The EGom, in its earlier meeting in December, had decided to seek legal opinion from Attorney General (AG) Goolam E Vahanavati on the matter. The AG had reportedly felt if the government wanted to revoke permission for the diversion, it would have to show the company violated the norms which allowed it to use incremental coal.
CAG’s audit report had said the government permission for R-Power to use excess coal from mines allotted for Sasan, subsequent to execution of contract agreements, vitiated the sanctity of the bidding process for the project.

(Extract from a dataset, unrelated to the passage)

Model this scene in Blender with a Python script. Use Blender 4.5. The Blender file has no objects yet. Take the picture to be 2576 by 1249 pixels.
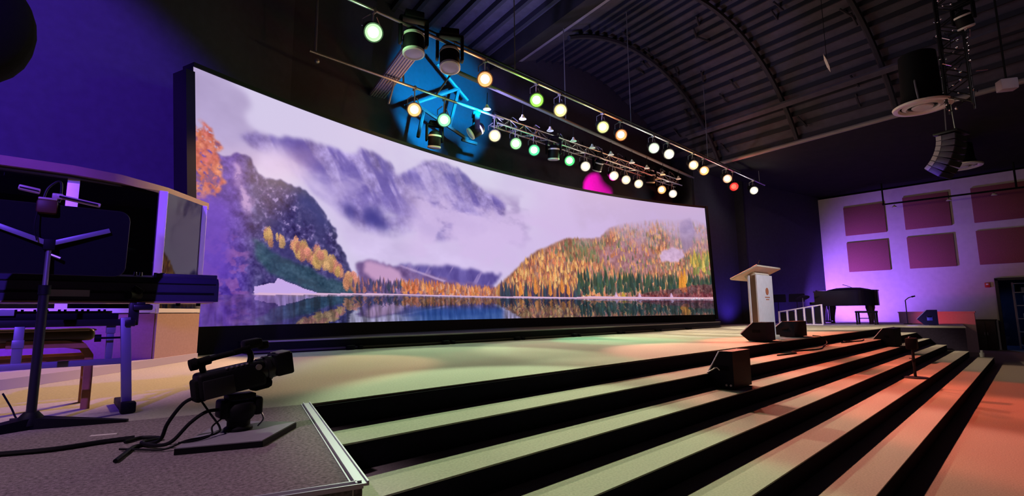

R-Power had contested the allegation. “The government’s right to grant permission is built in to the coal block allocation letter of Sasan that were made available to all bidders prior to bid submission. Hence, there is no change in commercial conditions after award of UMPP. So, the issue of undue benefit does not arise at all,” it had said in a presentation made to the CAG this February.
The company also said there was a strong legal basis for the award of incremental coal, citing the Colliery Control Rules, 2004, empowering the government to provide approval for utilisation of surplus coal. An EGoM had in 2008 approved the diversion, subject to conditions. These included providing Sasan priority in use of coal from the allotted blocks — Moher, Moher Amlori Extn and Chhatrasal — and sale of power generated from surplus coal only through bidding.
The company also said there was no rationale behind CAG’s methodology for arriving at the ‘undue benefit’ figure of Rs 40,000 crore. CAG had quantified the difference between Reliance Power’s cost of production and notified sale price of Coal India, extending it over 28 years for arriving at the loss figure.